Stephanus Johannes “Fanie’ Lombaard was born in Pretoria on 29 May 1969. Tall and strong, his favourite game was rugby, which he played so well that he became a Blue Bulls star with an excellent chance of achieving Springbok colours.

Then a playing injury drastically altered his sporting future when it resulted in the amputation of his left leg at the knee.

Lombaard did not brood on the loss of his leg. Instead he turned his attention to disabled athletics, where he would still be able to use the physical conditioning, balance and lightning reflexes he had developed during his years of playing rugby.

Lombaard chose the discus, shot-put, javelin and pentathlon categories as his new fields of sporting endeavour, and concentrated on mastering each with the same passion and energy that had made him a star on the rugby field.

His total dedication to sustained excellence bore fruit at the 1996, 2000 and 2004 Paralympic Games, where he won a total of seven gold, two silver and one bronze medal. Lombaard's largest haul was at the Sydney games in 2000, where he won gold medals for the shot-put, discus and pentathlon, and a silver medal in the javelin category.

At the 2004 Paralympic Games in Athens, Lombaard came close to repeating his winning performance in Sydney four years earlier. He won two gold medals, one for the shot-put – setting a new world record of 13.52 metres in the process – and the other for the discus, with a throw of 45.56 metres, as well as a silver medal for the javelin, with a throw of 47.02 metres. It was a significant contribution to the team's combined haul of 15 gold medals, 13 silver and seven bronze. By the time the team had returned home, its contingent of first-timers were already primed for the coming games in Beijing in 2008.

Lombaard has been deservedly honoured for his efforts by various organizations, including the International Paralympics Committee.
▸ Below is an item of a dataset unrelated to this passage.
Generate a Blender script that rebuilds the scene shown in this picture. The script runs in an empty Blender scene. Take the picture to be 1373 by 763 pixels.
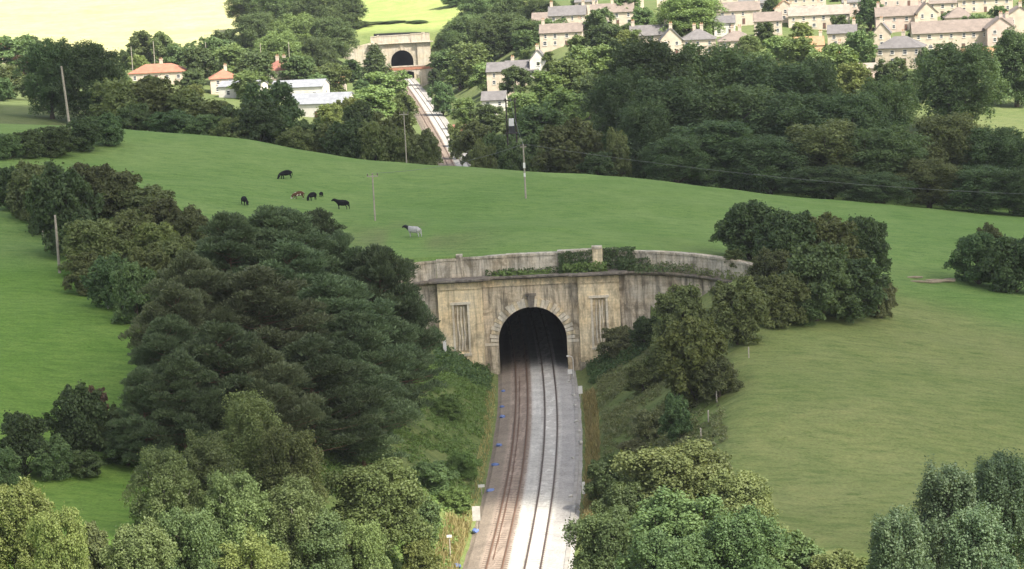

He was named the Supersport Disabled Athlete of the Decade in 2004.

At 36, Stephanus Johannes Lombaard knows that he is nearing the end of his Paralympics participation, although he will still be involved in athletics for many years to come. But the records he set and the medals he won will remain in the record-books as a shining example to all South Africans of how one man, through his spiritual strength and iron resolve, turned a personal disaster into a triumph, not only for himself but for his country.